Worry

It’s several weeks into lockdown and I could easily sit here and write a 10,000+ word post on all my insecurities and anxieties; how they manifest and delve into the origin stories of each and every one – but I feel like that might be a bit intense?

Instead, here’s a list of everything you can (and I do!) worry about when you’re singing that has nothing to do with singing.

  • There’s no stage – where exactly are you allowed to go? How do you not be in the way? What if people think it’s karaoke? Will people try and talk to you in the middle of the set OR A SONG? Children could get hurt. Is it a pub that allows dogs? What if they wee all over the equipment?

  • There’s a stage – how do you get yourself and everything onto the stage? How easy is it to fall off the stage? Are people going to take photos? That’s a very bad angle to take a photo from

  • Asking for/discussing payment – Terrifying.

  • Using a backing track – everything can go wrong with backing tracks. And if the audience aren’t into it, you just look lonely.

  • Playing with a band – I’m terrible at ending songs and I am sure every instrumentalist is remembering all the other singers they’ve worked with before, who are better at ending songs and signalling and improvising and singing than me, constantly through our set.

  • Using someone else’s equipment – it might not work properly and you don’t know how to fix it. It might work REALLY well and be super good quality and you don’t know how to use it and you look like an idiot.

  • Using lyrics – if you use lyrics, you might look unprofessional. If you don’t use lyrics, you look a bit too prepared and don’t seem like a casual, breezy person AND you don’t have anything to set up, so you’re stood like a plank. ANNDDD you might forget the lyrics.

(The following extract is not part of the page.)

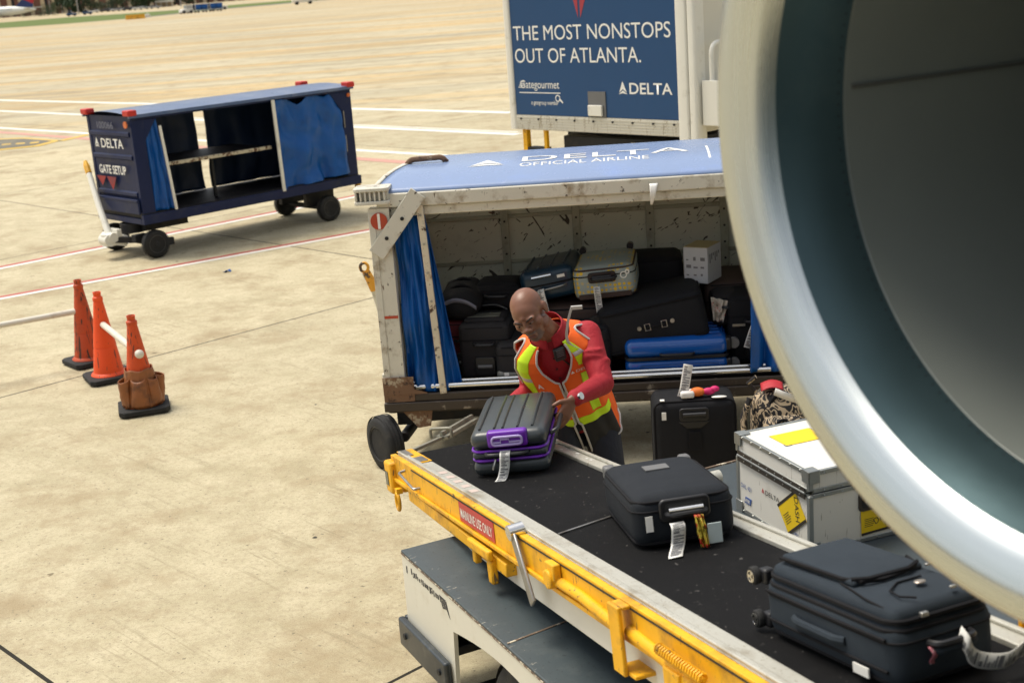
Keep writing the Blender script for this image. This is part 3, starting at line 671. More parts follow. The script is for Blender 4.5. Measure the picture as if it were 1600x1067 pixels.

  • Wearing clothes – the age-old ‘overdressed/underdressed’ dilemma.

  • Talking. to. the. audience. – you don’t want to impose on people’s leisure time, you also don’t want to seem unfriendly. Does it make any sense to introduce Valerie and discuss what that song means? How many times in a set can you say ‘thank you’ without being annoying? Is it a problem that you just apologised for that burp in the middle of the last song because you realised you should probably say something other than ‘thank you’?


**disclaimer again – I realise that so far, I’ve come across as severely neurotic, but I promise I have legitimate, tangible advice and opinions on the way and that this blog isn’t just my personal counselling experiment.